Tuesday, June 05, 2007

More on the amnesty bill

Rich Lowry discusses the amnesty bill over on NRO:

The bill gives pretty much every illegal alien here immediate legal status in the form of a probationary Z visa. That’s the amnesty. Then come all the things meant to make the amnesty deniable: a $1,000 fine and $1,500 processing fee for an actual Z visa, which lasts four years; then, it has to be renewed for a $500 fee for another four years; after which, a green card is available with another $4,000 fine; and five years after that — the possibility of applying for citizenship!

Some of the obstacles are clearly for show. Once someone has a Z visa, he has to go back to his home country to apply for a green card. This is pointless. The original purpose of this kind of “touch-back” provision was to make sure an illegal alien was home — not here in this country — when applying for legal status. Then, if his application was denied, he’d already be deported. But these green-card applicants will already have been legal for years and presumably back in the U.S. while their application is processed.

Cynical politics and economics play a role here. Republicans don’t want formerly illegal immigrants voting anytime soon, since poor, low-skilled households aren’t going to produce many GOP voters for a generation or so.

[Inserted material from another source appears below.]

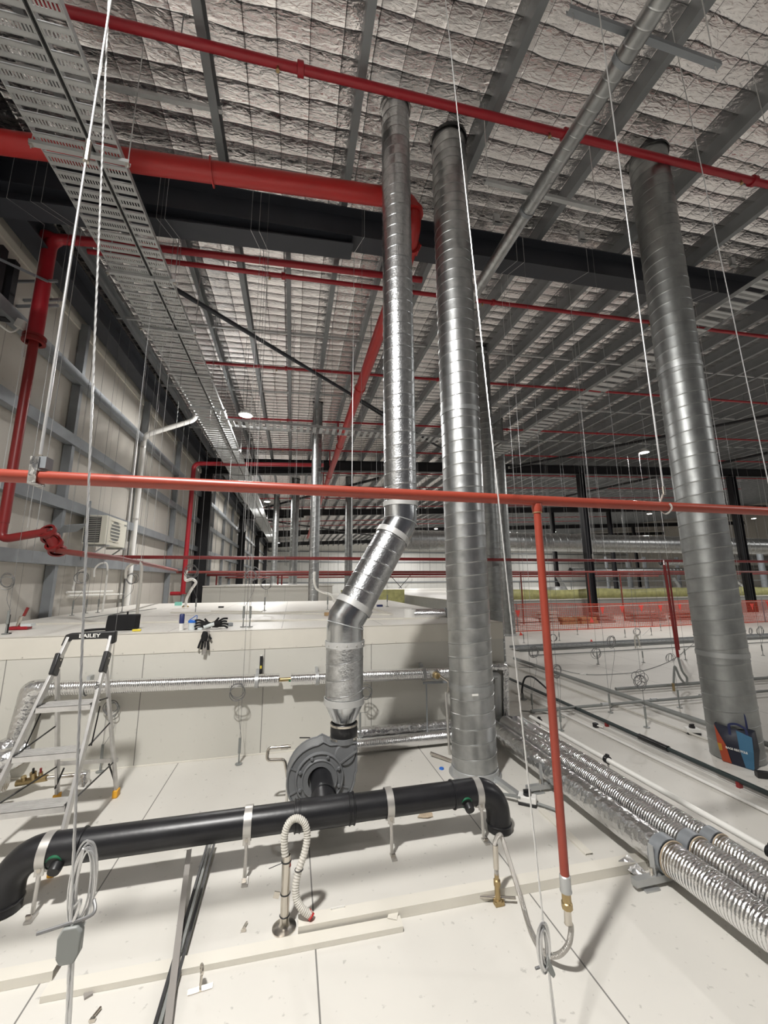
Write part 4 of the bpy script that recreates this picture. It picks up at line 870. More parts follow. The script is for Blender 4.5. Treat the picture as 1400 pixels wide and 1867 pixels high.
tag(fq.build('foil_flap', m_foilp), 'loose silver foil flap at the end of the long white strip', 'foil flap')
# white pvc pipe on stands
pv = thing('white_pvc_pipe', (2.9, 3, .16), 'straight white plastic pipe on small stands right of the foil pipes', 'pipe')
xv = 2.90; MB().tube([(xv - .03, 4.55, .17), (xv + .02, 1.0, .15)], .022, 16).build('pipe_run', m_whitep, pv)
for y in (4.42, 3.38, 2.09):
    MB().lathe([(.023, -.025), (.034, -.02), (.034, .02), (.023, .025)], (xv - .005, y, .16), (0, 1, 0), 16).build('black_clip', m_bplas, pv)
    MB().tube([(xv, y, .14), (xv, y, .005)], .008, 8).build('stand_rod', m_ssd, pv)
    MB().lathe([(.028, 0), (.028, .006), (0, .006)], (xv, y, 0), seg=12).build('stand_foot', m_ssd, pv)
    MB().cbox((xv, y, .198), (.02, .03, .016)).build('clip_screw', m_bplas, pv)
# dark pipe, conduits
dk = thing('black_floor_pipe', (3.88, 4, .05), 'thin black-green pipe running along the deck beyond the white pipe', 'pipe')
MB().tube([(3.86, 6.9, .06), (3.90, 1.4, .05)], .022, 14).build('pipe_run', m_dgreen, dk)
MB().tube([(3.88, 4.0, .055), (3.885, 3.65, .055)], .031, 14).build('foam_sleeve', m_rubber, dk)
for y in (4.48, 2.98): MB().cbox((3.88, y, .022), (.04, .03, .044)).build('clip', m_redd, dk)
tag(MB().tube([(4.98, 8.4, .05), (5.05, 2.2, .05)], .030, 14).build('grey_floor_conduit', m_cgrey), 'thick grey conduit running away along the deck toward the right duct', 'conduit')
tag(MB().tube([(4.55, 8.0, .02), (4.62, 3.4, .02)], .013, 10).build('thin_floor_conduit', m_cond), 'thin pale conduit left of the thick grey conduit on the deck', 'conduit')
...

And business doesn’t care about citizenship one way or the other, as long as it gets its cheap labor. That’s why employers support the indentured-servitude-style guest-worker program in the bill.


The black slaves were given their freedom by a Republican president and were made citizens with the right to vote by a constitutional amendment rammed through the states by a Republican congress. All of this happened 150 years ago and blacks still vote Democrat by margins anywhere between 88-90%. Are there are really Republicans who think that in "a generation or two" Latinos are going to start pulling the lever for the GOP?

What the frak are these people smoking?